# AIM
Return exactly, and only, the lines from the one holding "Reconstruct this image" through the one holding "C = scene.collection", both included; the pictures stay out.

# LISTED RECORDS
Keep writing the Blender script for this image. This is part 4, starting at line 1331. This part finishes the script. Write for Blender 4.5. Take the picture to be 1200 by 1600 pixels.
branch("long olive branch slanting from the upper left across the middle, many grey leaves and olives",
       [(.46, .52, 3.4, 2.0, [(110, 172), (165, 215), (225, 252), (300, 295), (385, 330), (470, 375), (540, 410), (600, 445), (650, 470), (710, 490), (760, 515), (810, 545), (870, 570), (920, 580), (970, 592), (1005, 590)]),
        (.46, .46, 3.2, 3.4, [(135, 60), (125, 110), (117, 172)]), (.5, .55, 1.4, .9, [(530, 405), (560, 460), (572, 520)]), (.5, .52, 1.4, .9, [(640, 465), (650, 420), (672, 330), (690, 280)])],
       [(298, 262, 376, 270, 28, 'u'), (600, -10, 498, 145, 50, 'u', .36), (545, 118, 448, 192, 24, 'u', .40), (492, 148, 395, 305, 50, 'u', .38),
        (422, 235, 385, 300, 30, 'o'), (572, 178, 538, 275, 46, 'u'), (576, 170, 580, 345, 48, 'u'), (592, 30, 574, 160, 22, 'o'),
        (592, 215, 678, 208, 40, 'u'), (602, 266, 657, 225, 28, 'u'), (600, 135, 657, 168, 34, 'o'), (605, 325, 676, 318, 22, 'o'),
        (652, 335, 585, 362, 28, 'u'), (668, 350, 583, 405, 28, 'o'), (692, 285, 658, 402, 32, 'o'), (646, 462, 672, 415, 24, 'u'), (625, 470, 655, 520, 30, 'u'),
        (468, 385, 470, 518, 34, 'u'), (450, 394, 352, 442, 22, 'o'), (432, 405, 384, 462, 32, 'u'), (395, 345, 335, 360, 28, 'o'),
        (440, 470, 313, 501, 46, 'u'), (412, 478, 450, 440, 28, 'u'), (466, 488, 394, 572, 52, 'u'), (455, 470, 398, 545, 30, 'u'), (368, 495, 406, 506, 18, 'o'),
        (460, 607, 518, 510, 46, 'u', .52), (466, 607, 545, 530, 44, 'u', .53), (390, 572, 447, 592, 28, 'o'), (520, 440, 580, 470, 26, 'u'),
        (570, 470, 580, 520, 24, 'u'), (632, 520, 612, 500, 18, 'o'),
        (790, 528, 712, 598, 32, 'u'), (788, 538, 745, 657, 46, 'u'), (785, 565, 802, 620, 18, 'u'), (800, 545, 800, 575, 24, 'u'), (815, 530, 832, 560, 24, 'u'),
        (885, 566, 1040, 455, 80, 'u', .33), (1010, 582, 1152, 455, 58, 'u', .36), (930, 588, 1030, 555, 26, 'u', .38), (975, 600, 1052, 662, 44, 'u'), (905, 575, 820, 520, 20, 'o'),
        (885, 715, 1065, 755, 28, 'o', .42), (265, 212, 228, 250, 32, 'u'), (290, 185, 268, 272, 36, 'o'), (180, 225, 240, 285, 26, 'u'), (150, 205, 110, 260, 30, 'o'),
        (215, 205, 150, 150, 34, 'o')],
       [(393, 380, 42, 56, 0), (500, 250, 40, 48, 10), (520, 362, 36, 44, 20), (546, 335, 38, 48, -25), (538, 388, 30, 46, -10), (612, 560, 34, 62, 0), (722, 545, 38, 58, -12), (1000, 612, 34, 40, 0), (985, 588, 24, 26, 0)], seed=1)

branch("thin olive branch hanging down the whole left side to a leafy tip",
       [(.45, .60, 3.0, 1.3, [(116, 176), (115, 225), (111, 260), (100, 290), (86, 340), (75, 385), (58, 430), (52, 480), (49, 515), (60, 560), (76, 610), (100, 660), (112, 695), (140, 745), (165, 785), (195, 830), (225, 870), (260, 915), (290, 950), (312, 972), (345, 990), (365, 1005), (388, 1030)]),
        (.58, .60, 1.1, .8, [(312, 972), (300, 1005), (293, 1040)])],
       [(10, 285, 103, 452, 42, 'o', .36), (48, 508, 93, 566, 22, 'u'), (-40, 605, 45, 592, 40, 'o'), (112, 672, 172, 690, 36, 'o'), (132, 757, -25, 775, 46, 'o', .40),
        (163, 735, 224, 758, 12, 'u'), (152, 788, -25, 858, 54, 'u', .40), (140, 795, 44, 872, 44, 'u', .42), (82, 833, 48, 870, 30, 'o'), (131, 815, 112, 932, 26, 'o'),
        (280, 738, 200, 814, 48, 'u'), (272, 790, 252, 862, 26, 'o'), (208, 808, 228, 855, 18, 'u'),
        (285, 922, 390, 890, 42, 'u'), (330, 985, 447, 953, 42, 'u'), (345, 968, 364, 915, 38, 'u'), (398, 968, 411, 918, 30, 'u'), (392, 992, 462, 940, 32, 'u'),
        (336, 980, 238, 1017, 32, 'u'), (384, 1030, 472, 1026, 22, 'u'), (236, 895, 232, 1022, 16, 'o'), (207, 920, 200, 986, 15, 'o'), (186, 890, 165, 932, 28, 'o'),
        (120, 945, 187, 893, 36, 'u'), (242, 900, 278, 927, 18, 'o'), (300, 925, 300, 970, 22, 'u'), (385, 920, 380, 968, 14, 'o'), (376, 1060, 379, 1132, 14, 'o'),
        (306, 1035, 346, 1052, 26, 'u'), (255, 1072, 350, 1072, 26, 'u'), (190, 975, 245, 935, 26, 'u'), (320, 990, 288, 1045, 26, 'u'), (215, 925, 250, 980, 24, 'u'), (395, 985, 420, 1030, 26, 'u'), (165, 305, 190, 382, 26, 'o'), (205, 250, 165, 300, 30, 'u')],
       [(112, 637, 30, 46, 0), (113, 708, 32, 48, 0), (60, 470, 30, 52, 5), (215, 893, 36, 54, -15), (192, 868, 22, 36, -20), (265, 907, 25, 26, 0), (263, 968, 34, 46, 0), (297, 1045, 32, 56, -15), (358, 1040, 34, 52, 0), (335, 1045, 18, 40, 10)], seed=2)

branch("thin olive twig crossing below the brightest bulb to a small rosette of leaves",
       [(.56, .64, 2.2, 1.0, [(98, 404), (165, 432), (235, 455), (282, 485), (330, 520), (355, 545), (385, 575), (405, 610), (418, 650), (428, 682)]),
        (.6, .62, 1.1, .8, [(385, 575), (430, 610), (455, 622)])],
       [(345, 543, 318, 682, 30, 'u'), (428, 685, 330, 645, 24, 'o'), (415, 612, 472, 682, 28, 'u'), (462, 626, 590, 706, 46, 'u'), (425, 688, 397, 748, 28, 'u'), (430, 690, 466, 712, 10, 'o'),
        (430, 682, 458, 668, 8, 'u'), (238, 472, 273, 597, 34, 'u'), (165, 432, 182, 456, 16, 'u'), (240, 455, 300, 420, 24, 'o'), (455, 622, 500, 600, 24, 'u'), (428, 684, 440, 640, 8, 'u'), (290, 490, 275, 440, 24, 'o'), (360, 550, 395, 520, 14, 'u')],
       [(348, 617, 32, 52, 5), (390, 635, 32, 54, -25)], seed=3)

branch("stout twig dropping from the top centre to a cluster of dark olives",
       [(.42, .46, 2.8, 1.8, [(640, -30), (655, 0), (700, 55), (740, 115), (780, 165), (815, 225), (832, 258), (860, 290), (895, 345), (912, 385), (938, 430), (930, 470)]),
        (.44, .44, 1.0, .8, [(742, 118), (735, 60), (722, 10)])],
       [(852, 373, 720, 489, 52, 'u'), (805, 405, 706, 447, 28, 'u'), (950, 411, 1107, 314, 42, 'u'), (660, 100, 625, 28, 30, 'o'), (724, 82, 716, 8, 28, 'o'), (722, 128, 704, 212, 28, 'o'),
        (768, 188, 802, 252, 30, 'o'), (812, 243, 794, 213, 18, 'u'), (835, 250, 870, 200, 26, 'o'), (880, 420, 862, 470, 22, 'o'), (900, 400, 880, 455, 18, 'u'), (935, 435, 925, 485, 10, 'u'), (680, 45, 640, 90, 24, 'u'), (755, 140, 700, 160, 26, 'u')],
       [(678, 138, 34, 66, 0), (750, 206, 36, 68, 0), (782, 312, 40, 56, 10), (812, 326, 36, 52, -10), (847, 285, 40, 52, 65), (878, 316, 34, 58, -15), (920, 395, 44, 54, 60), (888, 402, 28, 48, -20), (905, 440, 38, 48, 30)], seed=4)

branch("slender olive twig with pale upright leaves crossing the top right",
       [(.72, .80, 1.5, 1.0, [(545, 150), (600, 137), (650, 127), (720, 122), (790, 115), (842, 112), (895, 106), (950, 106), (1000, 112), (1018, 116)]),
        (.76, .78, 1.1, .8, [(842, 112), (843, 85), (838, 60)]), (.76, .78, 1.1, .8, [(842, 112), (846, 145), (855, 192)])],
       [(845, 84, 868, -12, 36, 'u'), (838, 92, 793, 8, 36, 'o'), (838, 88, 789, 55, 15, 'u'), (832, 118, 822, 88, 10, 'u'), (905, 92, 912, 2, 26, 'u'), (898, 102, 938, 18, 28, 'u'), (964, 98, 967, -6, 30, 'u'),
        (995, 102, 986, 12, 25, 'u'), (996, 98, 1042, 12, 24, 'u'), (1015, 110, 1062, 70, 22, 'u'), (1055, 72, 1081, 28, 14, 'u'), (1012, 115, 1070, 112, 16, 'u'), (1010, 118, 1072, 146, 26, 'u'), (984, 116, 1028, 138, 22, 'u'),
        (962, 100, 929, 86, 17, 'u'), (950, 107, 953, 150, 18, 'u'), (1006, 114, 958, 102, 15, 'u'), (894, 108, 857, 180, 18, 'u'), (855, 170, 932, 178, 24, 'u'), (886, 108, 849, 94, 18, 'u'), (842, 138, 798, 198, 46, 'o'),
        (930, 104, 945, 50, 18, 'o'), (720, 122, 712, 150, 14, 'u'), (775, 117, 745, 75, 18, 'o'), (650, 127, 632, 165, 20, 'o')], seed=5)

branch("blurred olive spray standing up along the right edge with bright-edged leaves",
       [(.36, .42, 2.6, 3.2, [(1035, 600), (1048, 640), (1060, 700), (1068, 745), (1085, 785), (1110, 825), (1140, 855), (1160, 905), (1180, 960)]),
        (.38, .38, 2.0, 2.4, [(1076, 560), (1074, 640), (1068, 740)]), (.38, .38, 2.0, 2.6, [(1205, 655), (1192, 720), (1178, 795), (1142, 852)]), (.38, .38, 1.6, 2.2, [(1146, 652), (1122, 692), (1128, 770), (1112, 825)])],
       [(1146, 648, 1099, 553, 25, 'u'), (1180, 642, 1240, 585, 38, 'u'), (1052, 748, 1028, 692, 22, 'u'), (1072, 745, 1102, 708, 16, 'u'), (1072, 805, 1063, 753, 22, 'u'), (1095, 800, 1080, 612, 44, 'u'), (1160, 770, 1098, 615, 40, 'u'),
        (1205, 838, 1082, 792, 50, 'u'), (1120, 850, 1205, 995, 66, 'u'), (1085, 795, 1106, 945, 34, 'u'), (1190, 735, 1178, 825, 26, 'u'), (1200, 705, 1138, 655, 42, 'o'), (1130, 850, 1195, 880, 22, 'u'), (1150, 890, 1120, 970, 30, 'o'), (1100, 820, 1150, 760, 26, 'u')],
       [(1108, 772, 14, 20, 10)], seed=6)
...
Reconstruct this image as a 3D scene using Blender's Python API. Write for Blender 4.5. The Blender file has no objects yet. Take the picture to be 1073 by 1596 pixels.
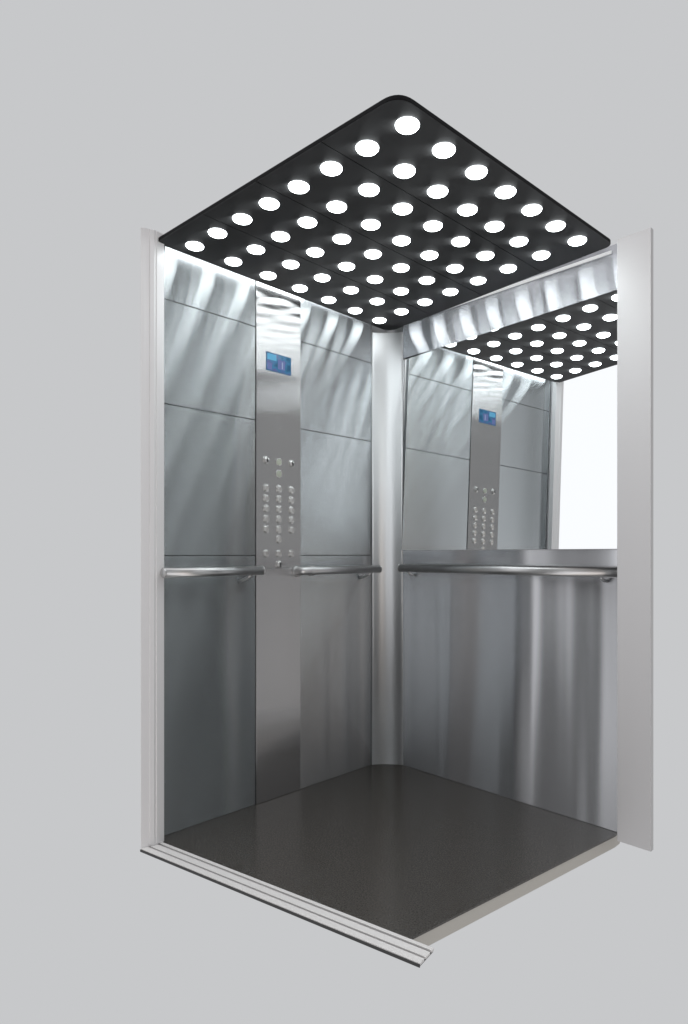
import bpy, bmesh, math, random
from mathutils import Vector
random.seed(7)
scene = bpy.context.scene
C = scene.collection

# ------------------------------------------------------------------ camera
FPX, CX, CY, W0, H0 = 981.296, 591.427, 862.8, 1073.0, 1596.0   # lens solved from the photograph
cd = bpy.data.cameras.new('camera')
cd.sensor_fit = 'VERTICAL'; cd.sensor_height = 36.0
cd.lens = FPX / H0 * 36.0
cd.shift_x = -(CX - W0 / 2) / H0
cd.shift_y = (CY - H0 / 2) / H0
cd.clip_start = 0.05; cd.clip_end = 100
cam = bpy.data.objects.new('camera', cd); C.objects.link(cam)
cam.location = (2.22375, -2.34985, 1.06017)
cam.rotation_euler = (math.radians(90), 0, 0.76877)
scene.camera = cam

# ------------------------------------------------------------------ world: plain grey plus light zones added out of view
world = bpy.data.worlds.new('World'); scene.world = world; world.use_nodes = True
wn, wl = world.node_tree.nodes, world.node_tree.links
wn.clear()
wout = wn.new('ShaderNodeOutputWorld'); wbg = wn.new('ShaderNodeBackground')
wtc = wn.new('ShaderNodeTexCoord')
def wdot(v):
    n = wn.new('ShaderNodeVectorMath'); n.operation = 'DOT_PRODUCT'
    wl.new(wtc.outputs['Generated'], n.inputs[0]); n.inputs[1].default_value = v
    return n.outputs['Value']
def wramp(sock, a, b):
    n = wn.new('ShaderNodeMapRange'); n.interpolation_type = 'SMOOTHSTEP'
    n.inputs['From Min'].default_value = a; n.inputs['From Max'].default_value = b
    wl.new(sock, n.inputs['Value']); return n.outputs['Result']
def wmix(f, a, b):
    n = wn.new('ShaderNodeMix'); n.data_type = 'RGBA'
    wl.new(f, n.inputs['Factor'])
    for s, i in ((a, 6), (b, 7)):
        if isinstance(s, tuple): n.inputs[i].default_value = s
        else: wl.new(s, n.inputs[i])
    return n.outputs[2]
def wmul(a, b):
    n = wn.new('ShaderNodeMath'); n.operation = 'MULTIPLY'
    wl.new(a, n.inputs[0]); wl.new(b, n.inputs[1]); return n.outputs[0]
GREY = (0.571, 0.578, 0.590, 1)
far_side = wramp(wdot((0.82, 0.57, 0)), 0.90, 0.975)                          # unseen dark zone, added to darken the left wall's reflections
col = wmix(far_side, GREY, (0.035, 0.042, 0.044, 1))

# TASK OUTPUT
Reconstruct this image as a 3D scene using Blender's Python API. Write for Blender 4.5. The Blender file has no objects yet. Take the picture to be 1073 by 1596 pixels.
import bpy, bmesh, math, random
from mathutils import Vector
random.seed(7)
scene = bpy.context.scene
C = scene.collection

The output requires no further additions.